Within the material below, transcribe exactly the lines from the one holding "10.2, .5, .14)" through the one holding "berg([(222,408),(228,402),(236,401),(246,405)], 408, 'tiny", keeping both ends and skipping the rest.

--- THE DATA ---

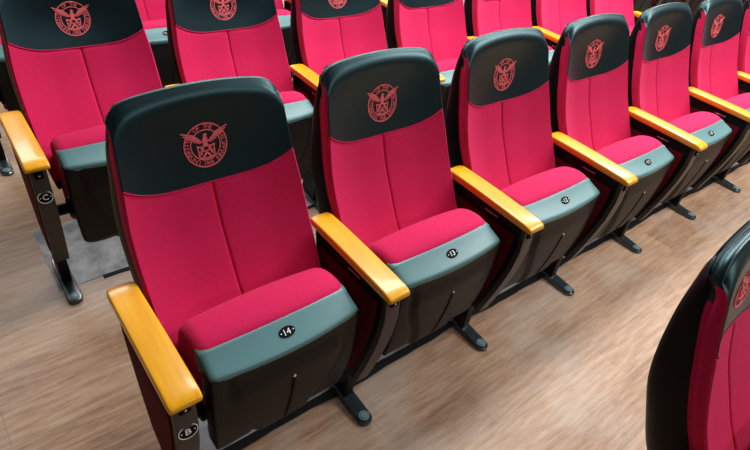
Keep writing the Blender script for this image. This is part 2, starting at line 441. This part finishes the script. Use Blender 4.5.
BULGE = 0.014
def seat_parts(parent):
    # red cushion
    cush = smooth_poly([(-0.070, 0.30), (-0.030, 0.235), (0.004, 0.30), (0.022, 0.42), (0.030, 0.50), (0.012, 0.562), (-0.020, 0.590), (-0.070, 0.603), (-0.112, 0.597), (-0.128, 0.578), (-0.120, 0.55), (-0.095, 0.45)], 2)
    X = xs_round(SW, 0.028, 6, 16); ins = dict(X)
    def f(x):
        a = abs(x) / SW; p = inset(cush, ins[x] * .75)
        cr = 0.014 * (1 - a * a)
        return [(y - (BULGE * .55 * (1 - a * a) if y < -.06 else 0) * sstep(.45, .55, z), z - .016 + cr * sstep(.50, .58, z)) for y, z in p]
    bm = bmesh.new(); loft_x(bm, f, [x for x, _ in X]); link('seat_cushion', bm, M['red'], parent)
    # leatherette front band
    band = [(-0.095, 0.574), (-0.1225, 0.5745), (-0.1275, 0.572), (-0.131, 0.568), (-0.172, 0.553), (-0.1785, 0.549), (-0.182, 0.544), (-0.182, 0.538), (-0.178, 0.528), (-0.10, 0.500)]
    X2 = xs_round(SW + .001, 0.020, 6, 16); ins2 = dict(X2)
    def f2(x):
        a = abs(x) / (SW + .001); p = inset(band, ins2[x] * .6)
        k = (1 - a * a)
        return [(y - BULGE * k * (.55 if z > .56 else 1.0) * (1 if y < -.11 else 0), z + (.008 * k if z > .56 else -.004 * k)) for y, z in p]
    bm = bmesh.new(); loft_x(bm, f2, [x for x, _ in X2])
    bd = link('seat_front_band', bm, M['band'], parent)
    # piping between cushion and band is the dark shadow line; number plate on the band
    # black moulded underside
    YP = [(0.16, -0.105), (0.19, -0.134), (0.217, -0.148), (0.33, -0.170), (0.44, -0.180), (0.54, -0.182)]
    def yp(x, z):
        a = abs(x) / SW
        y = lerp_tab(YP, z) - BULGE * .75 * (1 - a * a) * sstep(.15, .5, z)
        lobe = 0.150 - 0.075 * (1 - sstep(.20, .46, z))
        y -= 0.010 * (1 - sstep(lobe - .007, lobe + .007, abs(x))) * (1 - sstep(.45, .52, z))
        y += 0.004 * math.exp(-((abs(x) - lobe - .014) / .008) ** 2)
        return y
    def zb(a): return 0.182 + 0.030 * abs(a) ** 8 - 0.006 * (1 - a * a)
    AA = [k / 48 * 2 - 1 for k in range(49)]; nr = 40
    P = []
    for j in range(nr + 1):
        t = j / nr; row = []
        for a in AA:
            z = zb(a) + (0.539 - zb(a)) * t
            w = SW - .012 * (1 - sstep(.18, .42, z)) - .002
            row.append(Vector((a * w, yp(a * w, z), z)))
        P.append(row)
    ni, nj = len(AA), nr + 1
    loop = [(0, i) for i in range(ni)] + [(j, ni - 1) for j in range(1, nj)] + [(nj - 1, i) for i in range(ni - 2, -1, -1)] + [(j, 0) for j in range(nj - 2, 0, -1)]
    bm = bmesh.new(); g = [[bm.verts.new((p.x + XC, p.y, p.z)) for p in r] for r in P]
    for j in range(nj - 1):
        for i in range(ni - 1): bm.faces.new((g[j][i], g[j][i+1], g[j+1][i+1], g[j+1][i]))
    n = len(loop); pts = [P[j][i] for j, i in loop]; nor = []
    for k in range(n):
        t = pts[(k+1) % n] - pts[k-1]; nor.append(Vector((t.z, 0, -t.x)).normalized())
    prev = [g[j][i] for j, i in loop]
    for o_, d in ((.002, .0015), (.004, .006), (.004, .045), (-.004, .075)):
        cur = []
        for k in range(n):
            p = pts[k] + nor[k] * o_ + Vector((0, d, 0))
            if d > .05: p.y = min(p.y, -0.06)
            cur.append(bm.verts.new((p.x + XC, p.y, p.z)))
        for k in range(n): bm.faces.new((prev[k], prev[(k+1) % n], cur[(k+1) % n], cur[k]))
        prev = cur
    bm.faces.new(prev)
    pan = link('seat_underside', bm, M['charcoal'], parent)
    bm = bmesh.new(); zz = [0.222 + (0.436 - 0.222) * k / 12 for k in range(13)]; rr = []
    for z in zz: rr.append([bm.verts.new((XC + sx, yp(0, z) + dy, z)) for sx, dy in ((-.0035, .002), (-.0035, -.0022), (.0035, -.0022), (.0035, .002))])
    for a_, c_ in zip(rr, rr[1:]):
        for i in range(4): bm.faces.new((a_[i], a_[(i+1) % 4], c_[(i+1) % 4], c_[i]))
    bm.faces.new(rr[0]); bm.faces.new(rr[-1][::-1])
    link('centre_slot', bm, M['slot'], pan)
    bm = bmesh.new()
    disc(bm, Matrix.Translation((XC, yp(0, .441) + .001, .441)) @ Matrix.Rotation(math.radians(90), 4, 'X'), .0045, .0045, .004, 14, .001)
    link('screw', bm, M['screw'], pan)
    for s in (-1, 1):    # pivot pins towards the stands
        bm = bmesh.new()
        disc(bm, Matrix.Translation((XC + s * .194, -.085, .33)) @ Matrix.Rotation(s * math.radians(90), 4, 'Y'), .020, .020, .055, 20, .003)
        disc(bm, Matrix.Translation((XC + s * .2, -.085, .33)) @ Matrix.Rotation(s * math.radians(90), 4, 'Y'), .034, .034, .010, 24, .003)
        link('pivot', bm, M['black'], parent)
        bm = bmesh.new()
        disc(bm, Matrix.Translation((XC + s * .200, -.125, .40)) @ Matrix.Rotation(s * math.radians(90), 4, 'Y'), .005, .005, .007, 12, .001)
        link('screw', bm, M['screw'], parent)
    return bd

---
--- THE DATA ---

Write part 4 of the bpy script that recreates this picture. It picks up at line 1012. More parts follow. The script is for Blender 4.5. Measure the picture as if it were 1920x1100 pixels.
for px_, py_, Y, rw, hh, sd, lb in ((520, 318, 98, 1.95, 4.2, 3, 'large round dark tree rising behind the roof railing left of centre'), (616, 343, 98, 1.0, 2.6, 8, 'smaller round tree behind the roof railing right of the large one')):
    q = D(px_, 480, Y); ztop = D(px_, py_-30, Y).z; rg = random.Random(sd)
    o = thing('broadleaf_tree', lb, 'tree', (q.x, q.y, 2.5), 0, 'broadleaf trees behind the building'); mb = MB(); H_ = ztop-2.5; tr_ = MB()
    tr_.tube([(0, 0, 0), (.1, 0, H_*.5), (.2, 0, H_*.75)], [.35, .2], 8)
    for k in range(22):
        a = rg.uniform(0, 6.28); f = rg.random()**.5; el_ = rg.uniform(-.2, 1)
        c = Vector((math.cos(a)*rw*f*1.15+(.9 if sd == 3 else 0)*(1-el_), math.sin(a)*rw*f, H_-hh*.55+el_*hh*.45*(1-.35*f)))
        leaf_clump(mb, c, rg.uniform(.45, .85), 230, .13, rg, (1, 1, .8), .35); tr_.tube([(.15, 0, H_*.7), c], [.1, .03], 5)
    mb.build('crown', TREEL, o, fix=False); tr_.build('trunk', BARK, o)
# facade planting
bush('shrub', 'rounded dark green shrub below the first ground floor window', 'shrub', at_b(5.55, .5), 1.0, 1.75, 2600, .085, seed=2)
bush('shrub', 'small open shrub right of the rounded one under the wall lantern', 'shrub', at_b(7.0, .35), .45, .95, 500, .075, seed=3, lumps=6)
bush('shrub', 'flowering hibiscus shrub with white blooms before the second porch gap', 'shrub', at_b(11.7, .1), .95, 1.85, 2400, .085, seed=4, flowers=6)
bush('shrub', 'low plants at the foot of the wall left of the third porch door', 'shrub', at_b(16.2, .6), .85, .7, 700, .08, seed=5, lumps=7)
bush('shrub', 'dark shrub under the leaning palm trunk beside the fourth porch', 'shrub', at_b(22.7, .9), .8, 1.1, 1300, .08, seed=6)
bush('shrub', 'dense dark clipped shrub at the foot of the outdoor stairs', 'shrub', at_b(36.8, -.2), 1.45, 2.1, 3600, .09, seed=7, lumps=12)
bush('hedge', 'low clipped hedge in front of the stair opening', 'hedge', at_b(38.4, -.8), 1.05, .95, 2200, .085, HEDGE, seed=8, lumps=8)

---
--- THE DATA ---

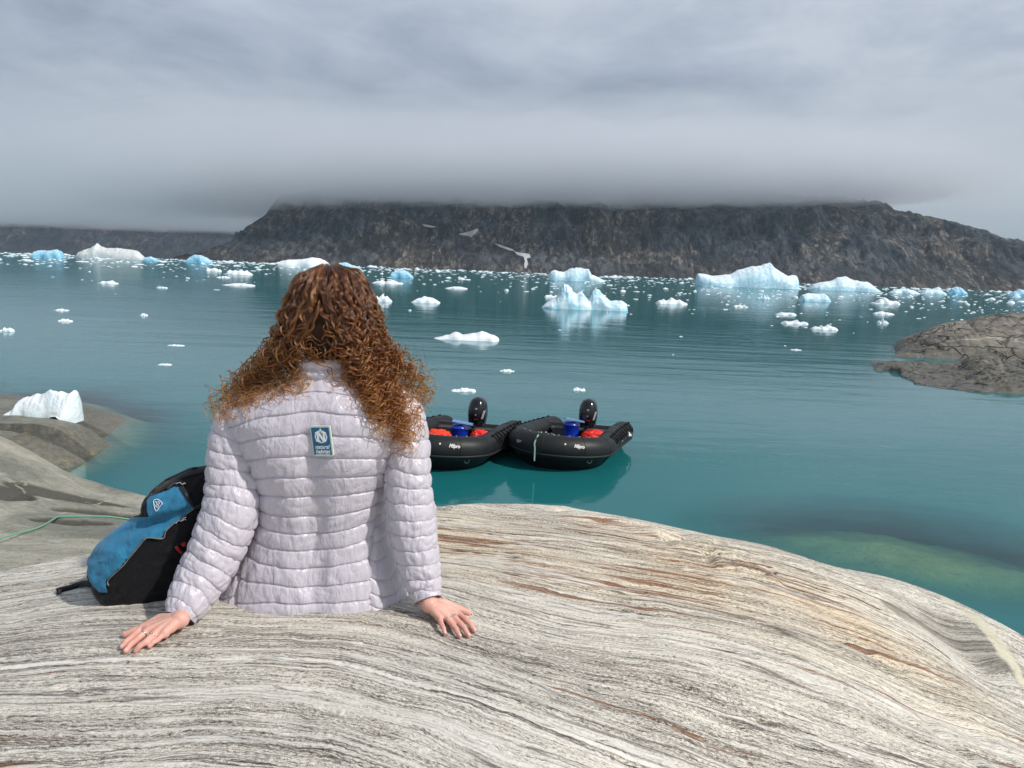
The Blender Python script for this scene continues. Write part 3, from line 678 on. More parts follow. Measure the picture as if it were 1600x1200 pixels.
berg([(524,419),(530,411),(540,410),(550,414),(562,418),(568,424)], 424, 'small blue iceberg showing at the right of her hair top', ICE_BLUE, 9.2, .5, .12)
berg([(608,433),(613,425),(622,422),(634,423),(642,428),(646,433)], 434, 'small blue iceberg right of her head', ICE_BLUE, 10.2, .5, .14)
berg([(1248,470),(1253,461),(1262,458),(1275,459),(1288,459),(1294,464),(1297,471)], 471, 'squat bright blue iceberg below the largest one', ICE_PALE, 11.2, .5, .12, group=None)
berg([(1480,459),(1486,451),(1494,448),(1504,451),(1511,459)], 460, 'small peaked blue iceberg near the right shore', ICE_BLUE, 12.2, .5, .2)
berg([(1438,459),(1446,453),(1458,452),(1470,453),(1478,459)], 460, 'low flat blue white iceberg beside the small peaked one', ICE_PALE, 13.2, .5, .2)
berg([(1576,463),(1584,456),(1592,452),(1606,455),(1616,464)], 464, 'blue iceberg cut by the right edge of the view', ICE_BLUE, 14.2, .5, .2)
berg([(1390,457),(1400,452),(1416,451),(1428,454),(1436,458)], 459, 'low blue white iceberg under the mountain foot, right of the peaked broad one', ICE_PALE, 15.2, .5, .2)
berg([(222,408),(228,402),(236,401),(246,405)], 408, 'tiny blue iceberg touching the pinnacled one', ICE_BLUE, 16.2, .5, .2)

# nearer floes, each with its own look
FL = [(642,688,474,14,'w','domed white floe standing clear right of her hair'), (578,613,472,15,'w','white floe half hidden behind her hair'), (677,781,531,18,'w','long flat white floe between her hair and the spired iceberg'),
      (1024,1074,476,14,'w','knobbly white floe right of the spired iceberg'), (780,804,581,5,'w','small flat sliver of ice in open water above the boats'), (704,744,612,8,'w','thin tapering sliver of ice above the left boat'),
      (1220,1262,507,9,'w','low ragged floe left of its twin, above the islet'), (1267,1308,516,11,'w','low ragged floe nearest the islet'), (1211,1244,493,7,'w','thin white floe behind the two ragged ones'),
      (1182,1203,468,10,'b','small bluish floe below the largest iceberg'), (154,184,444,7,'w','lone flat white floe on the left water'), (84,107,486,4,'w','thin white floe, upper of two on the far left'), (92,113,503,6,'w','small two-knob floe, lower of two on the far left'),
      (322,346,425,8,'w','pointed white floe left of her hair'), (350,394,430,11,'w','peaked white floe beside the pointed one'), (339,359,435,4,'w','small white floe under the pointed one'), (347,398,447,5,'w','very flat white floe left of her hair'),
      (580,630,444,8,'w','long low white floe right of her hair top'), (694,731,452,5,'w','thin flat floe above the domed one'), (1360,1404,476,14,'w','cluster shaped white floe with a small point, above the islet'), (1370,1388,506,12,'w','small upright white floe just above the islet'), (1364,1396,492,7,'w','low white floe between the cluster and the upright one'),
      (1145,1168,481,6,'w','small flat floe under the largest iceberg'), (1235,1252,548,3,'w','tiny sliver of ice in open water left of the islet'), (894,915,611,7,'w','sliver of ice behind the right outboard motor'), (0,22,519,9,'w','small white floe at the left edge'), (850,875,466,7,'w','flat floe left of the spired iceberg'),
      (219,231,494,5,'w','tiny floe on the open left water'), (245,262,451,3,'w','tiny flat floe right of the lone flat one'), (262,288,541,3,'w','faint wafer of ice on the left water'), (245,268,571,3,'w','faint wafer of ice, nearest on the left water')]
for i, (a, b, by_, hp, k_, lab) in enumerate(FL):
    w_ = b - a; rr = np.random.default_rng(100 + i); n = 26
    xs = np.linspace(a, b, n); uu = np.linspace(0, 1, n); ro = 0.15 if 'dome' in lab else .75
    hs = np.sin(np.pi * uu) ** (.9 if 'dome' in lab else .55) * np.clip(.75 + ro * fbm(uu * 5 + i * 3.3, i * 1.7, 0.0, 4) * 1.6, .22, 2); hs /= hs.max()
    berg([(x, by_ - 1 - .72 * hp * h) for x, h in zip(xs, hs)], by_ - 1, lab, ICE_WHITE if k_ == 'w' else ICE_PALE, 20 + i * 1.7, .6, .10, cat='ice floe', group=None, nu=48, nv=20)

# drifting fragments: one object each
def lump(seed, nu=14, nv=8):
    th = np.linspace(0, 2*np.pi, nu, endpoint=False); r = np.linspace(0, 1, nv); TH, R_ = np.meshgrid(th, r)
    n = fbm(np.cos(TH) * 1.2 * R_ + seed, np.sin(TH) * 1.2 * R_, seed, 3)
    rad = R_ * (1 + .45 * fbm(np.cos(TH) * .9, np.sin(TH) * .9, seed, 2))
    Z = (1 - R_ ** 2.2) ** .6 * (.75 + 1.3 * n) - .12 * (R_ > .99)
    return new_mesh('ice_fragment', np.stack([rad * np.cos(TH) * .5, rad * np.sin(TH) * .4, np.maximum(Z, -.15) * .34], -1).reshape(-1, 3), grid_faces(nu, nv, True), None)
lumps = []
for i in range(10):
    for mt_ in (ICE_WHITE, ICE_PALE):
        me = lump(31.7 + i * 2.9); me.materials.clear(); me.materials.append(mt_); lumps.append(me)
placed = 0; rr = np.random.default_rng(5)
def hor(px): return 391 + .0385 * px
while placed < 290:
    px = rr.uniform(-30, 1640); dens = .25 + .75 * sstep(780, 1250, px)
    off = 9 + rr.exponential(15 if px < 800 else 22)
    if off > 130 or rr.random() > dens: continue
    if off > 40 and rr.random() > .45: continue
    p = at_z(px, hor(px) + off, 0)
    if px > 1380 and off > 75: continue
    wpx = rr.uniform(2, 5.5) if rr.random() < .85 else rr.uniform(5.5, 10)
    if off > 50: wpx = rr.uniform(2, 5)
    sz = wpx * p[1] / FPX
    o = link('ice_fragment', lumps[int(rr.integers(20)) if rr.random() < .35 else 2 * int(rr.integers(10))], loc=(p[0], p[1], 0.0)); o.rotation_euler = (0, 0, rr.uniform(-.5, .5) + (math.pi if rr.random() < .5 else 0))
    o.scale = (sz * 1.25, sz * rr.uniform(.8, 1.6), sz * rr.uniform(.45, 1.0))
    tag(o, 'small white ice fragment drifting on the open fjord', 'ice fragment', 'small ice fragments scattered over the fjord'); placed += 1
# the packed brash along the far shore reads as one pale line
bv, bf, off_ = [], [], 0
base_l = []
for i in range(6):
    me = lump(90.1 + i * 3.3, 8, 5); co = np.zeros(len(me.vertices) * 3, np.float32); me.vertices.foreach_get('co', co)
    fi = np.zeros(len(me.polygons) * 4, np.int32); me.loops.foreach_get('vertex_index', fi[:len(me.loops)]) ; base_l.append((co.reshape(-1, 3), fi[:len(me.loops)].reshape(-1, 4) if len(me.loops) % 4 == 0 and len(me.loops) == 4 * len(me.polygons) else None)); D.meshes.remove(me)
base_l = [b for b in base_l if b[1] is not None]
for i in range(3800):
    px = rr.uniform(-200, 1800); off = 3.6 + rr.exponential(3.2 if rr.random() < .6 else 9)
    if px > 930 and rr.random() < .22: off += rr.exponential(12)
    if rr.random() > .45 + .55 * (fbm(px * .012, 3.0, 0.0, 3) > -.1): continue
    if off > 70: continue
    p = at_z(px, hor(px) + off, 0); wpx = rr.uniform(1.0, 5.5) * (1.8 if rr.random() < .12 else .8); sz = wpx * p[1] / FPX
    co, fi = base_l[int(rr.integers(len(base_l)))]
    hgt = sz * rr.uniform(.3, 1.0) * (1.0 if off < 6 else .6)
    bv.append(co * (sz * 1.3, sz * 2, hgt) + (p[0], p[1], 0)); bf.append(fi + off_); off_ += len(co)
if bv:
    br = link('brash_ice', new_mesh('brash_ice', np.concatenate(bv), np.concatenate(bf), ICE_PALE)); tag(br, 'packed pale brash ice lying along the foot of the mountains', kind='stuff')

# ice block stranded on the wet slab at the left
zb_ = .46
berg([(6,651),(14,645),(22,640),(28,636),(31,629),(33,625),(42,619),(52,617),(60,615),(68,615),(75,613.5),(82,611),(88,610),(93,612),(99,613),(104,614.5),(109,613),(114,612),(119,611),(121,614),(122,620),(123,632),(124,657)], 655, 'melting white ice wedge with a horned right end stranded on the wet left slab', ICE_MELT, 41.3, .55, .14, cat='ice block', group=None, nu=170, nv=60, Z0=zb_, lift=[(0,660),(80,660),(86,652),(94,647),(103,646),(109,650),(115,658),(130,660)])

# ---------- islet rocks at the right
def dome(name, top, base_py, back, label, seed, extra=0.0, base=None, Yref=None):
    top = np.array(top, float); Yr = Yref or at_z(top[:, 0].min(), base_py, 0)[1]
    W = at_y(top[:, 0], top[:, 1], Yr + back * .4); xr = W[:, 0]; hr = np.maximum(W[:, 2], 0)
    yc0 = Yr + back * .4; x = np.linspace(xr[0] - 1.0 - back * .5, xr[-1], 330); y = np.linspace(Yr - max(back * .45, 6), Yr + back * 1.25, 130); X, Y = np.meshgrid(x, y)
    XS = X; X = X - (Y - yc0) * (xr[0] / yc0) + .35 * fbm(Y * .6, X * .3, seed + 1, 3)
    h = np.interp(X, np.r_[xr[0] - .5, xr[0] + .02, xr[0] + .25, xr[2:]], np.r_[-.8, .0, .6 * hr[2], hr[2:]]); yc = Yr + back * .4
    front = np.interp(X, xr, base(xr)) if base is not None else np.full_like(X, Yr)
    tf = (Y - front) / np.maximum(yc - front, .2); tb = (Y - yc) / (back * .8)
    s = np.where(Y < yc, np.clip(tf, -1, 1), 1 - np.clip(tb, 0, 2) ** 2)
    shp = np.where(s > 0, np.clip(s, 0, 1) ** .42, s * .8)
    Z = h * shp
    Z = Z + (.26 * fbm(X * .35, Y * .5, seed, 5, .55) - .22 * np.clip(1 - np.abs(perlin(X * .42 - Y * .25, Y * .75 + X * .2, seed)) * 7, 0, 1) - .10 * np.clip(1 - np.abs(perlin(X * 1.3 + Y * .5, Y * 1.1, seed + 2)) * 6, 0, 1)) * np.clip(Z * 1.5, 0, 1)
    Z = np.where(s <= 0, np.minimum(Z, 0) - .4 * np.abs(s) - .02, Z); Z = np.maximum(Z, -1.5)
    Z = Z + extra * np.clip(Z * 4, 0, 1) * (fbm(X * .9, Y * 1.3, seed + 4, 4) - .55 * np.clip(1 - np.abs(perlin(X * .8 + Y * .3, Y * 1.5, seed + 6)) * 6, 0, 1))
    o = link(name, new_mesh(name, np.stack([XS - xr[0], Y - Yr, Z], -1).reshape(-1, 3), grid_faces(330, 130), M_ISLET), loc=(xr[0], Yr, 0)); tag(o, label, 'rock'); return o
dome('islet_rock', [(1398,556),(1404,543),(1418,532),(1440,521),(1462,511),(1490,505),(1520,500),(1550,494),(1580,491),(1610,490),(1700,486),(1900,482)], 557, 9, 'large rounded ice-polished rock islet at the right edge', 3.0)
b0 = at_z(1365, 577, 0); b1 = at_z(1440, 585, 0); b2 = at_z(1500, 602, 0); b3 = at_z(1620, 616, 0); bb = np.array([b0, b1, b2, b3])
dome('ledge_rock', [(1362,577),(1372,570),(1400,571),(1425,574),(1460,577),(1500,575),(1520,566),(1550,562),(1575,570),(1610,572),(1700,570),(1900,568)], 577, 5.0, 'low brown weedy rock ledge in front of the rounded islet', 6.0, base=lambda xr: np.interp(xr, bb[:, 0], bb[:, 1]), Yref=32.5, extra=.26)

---

● RESPONSE TO THIS TASK:
berg([(608,433),(613,425),(622,422),(634,423),(642,428),(646,433)], 434, 'small blue iceberg right of her head', ICE_BLUE, 10.2, .5, .14)
berg([(1248,470),(1253,461),(1262,458),(1275,459),(1288,459),(1294,464),(1297,471)], 471, 'squat bright blue iceberg below the largest one', ICE_PALE, 11.2, .5, .12, group=None)
berg([(1480,459),(1486,451),(1494,448),(1504,451),(1511,459)], 460, 'small peaked blue iceberg near the right shore', ICE_BLUE, 12.2, .5, .2)
berg([(1438,459),(1446,453),(1458,452),(1470,453),(1478,459)], 460, 'low flat blue white iceberg beside the small peaked one', ICE_PALE, 13.2, .5, .2)
berg([(1576,463),(1584,456),(1592,452),(1606,455),(1616,464)], 464, 'blue iceberg cut by the right edge of the view', ICE_BLUE, 14.2, .5, .2)
berg([(1390,457),(1400,452),(1416,451),(1428,454),(1436,458)], 459, 'low blue white iceberg under the mountain foot, right of the peaked broad one', ICE_PALE, 15.2, .5, .2)
berg([(222,408),(228,402),(236,401),(246,405)], 408, 'tiny blue iceberg touching the pinnacled one', ICE_BLUE, 16.2, .5, .2)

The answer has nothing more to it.